Combination of Mary (bitter/beloved) and Lee (meadow).
Marilee is a quintessentially American invention — a compound of Mary and Lee that blossomed in the mid-twentieth century when parents delighted in creating musical, hyphenated-feeling names by fusing familiar components into something that felt new. Mary, of course, descends from the Hebrew *Miriam*, a name whose etymology is debated but often linked to the concepts of beloved, sea of bitterness, or wished-for child; Lee carries Old English roots meaning *meadow* or *clearing*. Together they make a name that sounds like American sunlight — cheerful, open, unhurried.
The name rode the wave of similar mid-century coinages — Bobbie Sue, Betty Jo, Carolee — that reflected a distinctly American fondness for combining the familiar into something fresh. It peaked in popularity during the 1940s and 1950s, the era of Rosemary Clooney and Doris Day, when names with a melodic, two-syllable lilt felt both modern and wholesome. Marilee appeared in regional novels, radio dramas, and the kinds of small-town American stories that Norman Rockwell might have illustrated.

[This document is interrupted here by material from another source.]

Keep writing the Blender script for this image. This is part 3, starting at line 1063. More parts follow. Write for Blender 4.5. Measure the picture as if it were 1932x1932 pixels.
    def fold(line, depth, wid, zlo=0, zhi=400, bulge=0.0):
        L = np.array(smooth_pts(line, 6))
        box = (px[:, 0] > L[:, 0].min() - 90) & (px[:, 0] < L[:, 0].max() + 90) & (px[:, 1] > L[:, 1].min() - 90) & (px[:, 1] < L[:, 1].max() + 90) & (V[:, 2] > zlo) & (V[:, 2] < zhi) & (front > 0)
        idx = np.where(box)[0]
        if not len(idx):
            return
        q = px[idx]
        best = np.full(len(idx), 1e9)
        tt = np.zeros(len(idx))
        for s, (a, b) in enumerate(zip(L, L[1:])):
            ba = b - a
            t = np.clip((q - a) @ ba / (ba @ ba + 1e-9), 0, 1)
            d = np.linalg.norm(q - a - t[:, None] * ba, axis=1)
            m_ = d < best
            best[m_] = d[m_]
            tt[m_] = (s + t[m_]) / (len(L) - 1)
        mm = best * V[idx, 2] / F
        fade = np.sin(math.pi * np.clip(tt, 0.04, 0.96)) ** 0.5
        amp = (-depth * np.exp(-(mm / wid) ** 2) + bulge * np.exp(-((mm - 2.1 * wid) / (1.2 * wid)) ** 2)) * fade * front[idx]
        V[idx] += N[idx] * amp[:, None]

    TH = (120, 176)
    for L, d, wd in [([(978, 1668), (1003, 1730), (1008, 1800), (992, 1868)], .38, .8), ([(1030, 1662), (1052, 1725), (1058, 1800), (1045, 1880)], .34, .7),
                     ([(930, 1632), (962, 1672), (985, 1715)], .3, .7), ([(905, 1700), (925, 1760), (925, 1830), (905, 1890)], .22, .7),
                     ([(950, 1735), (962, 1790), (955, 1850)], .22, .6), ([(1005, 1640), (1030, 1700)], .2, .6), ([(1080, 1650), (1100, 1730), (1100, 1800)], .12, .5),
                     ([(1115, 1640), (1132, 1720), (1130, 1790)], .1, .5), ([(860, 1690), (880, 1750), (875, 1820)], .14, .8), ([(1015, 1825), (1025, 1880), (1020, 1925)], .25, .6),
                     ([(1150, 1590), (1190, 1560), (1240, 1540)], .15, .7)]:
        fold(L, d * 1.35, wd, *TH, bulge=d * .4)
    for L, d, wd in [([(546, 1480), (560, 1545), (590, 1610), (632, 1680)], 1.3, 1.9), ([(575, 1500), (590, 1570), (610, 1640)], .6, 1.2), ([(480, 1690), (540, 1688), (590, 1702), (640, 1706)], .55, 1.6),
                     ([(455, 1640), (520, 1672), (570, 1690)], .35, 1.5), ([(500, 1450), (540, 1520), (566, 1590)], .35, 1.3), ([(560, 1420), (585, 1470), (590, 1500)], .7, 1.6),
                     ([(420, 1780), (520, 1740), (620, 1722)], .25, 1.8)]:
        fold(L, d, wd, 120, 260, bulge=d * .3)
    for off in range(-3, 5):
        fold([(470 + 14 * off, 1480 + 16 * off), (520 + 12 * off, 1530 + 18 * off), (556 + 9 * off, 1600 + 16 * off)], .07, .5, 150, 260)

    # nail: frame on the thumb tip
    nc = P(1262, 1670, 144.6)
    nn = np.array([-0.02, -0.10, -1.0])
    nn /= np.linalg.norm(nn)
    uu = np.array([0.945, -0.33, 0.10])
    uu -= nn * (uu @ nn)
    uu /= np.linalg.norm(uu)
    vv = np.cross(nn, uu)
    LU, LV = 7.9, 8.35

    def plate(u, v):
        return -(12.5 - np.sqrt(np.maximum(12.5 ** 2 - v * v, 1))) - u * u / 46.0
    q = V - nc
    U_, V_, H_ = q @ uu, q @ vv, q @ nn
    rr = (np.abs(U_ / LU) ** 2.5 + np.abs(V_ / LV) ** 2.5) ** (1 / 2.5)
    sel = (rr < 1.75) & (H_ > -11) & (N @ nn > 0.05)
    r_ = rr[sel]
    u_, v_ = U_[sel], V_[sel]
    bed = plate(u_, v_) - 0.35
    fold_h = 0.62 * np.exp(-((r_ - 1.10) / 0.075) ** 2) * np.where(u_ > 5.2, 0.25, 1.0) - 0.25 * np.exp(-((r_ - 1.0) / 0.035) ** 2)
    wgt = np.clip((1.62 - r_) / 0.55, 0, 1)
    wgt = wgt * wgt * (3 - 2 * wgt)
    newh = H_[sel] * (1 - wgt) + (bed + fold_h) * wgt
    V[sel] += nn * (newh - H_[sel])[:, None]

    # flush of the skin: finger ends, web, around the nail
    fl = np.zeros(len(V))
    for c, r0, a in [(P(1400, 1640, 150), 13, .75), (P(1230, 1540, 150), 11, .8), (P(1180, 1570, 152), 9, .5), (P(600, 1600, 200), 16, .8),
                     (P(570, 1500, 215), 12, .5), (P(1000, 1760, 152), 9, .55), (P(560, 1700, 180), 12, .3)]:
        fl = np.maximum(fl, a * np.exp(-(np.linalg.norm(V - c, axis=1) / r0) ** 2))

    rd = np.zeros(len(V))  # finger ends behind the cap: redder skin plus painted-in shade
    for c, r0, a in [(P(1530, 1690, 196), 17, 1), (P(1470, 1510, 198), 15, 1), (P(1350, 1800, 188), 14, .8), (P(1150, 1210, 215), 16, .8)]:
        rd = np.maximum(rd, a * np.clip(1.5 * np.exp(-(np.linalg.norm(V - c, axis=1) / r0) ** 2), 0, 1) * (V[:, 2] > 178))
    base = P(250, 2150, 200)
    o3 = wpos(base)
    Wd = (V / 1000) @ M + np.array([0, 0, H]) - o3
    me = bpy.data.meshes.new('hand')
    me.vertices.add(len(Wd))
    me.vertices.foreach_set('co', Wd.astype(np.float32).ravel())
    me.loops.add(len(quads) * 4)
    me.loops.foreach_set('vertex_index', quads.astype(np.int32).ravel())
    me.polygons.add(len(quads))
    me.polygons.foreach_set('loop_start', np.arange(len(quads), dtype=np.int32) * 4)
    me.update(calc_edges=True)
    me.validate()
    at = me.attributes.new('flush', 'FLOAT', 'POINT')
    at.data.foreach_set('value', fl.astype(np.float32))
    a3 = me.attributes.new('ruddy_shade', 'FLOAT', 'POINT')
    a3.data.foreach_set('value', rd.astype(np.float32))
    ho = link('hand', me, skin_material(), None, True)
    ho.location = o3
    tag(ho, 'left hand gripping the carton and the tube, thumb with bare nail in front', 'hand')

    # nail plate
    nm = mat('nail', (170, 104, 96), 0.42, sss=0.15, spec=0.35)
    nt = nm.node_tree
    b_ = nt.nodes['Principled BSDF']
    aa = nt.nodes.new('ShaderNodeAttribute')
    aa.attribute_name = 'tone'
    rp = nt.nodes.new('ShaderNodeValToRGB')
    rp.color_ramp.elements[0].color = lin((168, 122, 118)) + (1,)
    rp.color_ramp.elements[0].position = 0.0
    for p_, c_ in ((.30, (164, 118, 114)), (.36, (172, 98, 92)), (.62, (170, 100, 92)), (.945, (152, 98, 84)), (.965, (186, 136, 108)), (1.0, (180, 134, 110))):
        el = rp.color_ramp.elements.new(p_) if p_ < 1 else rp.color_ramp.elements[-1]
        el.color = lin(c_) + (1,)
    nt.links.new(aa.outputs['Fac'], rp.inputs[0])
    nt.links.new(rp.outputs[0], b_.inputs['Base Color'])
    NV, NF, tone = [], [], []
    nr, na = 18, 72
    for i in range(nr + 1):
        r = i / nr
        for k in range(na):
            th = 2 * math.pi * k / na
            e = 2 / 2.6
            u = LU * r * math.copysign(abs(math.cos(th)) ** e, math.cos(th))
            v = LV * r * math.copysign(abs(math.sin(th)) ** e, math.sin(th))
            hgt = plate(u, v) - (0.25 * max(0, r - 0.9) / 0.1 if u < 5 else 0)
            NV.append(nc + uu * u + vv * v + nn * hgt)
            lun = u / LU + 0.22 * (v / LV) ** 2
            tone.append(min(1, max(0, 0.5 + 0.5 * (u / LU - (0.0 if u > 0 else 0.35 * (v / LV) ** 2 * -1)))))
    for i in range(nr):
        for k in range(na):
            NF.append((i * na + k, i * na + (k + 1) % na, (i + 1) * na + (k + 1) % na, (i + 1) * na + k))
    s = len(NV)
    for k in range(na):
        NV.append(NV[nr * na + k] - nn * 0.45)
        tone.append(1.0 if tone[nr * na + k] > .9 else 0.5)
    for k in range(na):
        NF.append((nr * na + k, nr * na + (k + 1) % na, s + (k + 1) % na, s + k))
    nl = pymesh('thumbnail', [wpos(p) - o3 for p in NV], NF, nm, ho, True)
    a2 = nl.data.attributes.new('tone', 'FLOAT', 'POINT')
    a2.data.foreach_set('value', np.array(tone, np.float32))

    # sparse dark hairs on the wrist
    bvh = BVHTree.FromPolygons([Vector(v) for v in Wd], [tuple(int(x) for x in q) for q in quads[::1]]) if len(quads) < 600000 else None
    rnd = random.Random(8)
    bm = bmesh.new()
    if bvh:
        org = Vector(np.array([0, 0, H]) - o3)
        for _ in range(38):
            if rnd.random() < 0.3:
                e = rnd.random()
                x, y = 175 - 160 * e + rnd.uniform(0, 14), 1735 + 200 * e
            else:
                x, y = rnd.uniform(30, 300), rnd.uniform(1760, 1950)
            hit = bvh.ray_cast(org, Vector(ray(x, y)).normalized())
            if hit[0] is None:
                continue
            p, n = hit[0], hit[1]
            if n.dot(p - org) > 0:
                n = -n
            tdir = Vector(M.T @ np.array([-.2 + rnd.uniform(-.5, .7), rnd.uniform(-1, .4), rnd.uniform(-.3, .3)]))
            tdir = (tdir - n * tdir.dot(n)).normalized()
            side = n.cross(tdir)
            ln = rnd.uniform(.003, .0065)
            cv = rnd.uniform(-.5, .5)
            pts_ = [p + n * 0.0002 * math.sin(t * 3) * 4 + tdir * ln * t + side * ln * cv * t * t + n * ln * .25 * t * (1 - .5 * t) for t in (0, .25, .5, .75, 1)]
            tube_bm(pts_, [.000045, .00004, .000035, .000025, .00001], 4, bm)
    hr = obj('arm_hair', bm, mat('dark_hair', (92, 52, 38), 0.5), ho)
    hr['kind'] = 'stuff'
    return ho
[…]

Though Marilee stepped back from naming charts as the century turned toward more international and surname-style names, it has aged into a kind of vintage sweetness that contemporary parents are rediscovering. It belongs to the same renewed-interest category as Loretta, Laverne, and Marlene — names that spent decades seeming dated before the patina of time transformed them into something warm and retro-charming. Marilee carries no cultural baggage, only friendliness.